The Ommaroo Hotel is planning a series of events to celebrate next year’s milestone, and has begun by asking members of the public get in touch to share their stories, pictures and memorabilia linked to the seaside establishment’s past.
With its Victorian façade the building has remained a popular part of the Havre des Pas seafront over the years.
It has been owned by the same family since the 1920s and while other independent hotels have been closing to make way for housing, the Ommaroo has undergone a £1 million interior refurbishment recently.
Fiona Kerley, the managing director of the company, who represents the fourth generation to be involved with the hotel, explained that the business also planned to redecorate the historic frontage of the venue early next year.
The Ommaroo is still owned by Major Colin Grant, Mrs Kerley’s father and chairman of the business, who bought the hotel from his family in 1973.
- Like many hotels the Ommaroo began life as private residences.
- A terrace of four homes, named Ommaroo 1 4, were turned into a small hotel in 1916.

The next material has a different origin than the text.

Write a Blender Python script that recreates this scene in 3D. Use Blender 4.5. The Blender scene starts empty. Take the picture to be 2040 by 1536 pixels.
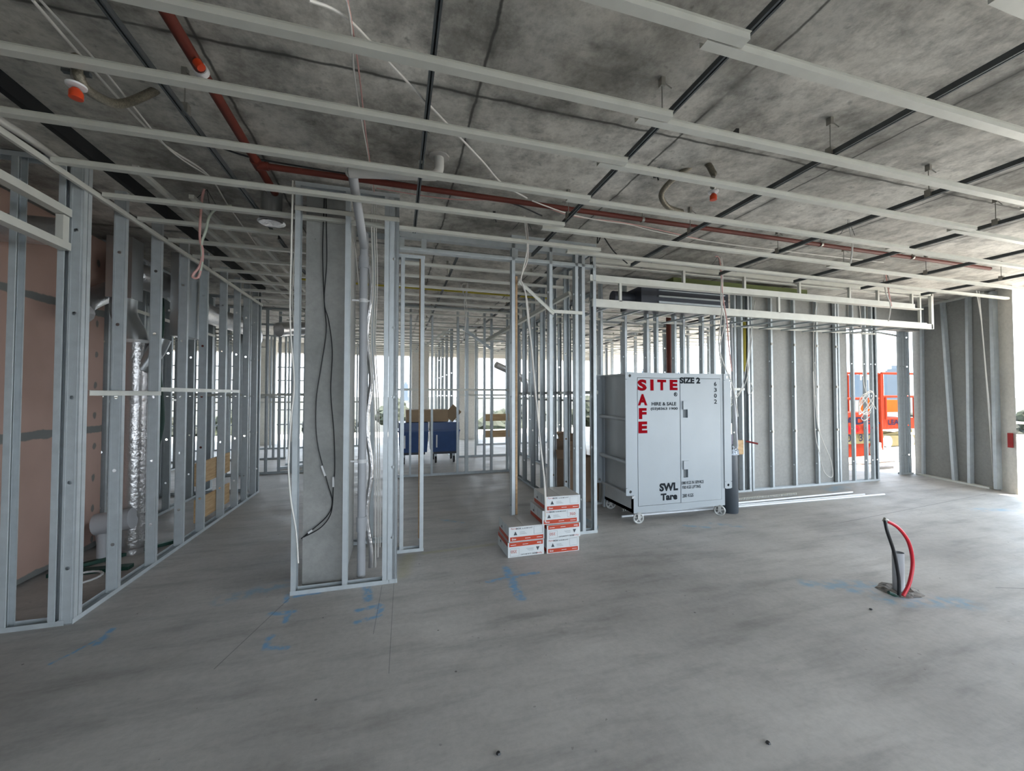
import bpy, math, random
from mathutils import Vector, Matrix, noise
random.seed(7)
R = math.radians
col = bpy.context.scene.collection
sc = bpy.context.scene

# ---------------------------------------------------------------- camera, sky, sun, exposure
FPX, PITCH, YAW, EYE = 800.0, R(1.36), R(16.04), 1.5
cam = bpy.data.cameras.new('camera'); camo = bpy.data.objects.new('camera', cam); col.objects.link(camo)
cam.sensor_width = 36; cam.sensor_fit = 'HORIZONTAL'; cam.lens = 36 * FPX / 2040
cam.clip_start = .05; cam.clip_end = 6000
camo.location = (0, 0, EYE); camo.rotation_euler = (R(90) + PITCH, 0, -YAW)
sc.camera = camo

w = bpy.data.worlds.new('sky'); sc.world = w; w.use_nodes = True
wn = w.node_tree.nodes; wl = w.node_tree.links
bg = wn['Background']
tc = wn.new('ShaderNodeTexCoord'); sp = wn.new('ShaderNodeSeparateXYZ'); rp = wn.new('ShaderNodeValToRGB')
wl.new(tc.outputs['Generated'], sp.inputs[0]); wl.new(sp.outputs['Z'], rp.inputs[0]); wl.new(rp.outputs[0], bg.inputs['Color'])
rp.color_ramp.elements[0].position = 0.0; rp.color_ramp.elements[0].color = (.84, .92, 1, 1)
rp.color_ramp.elements[1].position = 0.9; rp.color_ramp.elements[1].color = (.60, .78, 1, 1)
bg.inputs['Strength'].default_value = 2.6
su = bpy.data.lights.new('sun', 'SUN'); suo = bpy.data.objects.new('sun', su); col.objects.link(suo)
su.energy = 10; su.angle = R(3); su.color = (1, .90, .76)
suo.rotation_euler = (R(10), R(15), 0)
# portals only guide sampling of the sky through the open facades
def portal(loc, rot, sx, sy):
    a = bpy.data.lights.new('sky_portal', 'AREA'); a.shape = 'RECTANGLE'; a.size = sx; a.size_y = sy
    a.cycles.is_portal = True
    o = bpy.data.objects.new('sky_portal', a); col.objects.link(o); o.location = loc; o.rotation_euler = rot
portal((9.6, .1, 1.5), (0, R(90), 0), 3.2, 7.4)
portal((1, -3.6, 1.5), (R(90), 0, 0), 16, 3.2)
portal((2, 14.6, 1.5), (R(-90), 0, 0), 22, 3.2)
vs = sc.view_settings
vs.view_transform = 'Standard'; vs.look = 'None'; vs.gamma = 1; vs.use_curve_mapping = False
vs.exposure = 1.45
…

- The name of the homes, and later the hotel, is thought to have come from New Zealand, where a town named Oamaru was named after a Maori chief.

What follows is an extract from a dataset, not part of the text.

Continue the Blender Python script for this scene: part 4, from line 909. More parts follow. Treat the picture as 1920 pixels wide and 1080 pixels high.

- In 1927 the Palmer and Rowley families bought the hotel, which ran successfully until the start of the Second World War, when the building was used to house German officers.
- It reopened as a commercial operation after Liberation Day and in 1973 Major Colin Grant, the grandson of former owner Tom Palmer, bought the hotel and continued the operation.
- A new wing to the right of the hotel was built in the late 20th century and behind the building the original coach house still exists.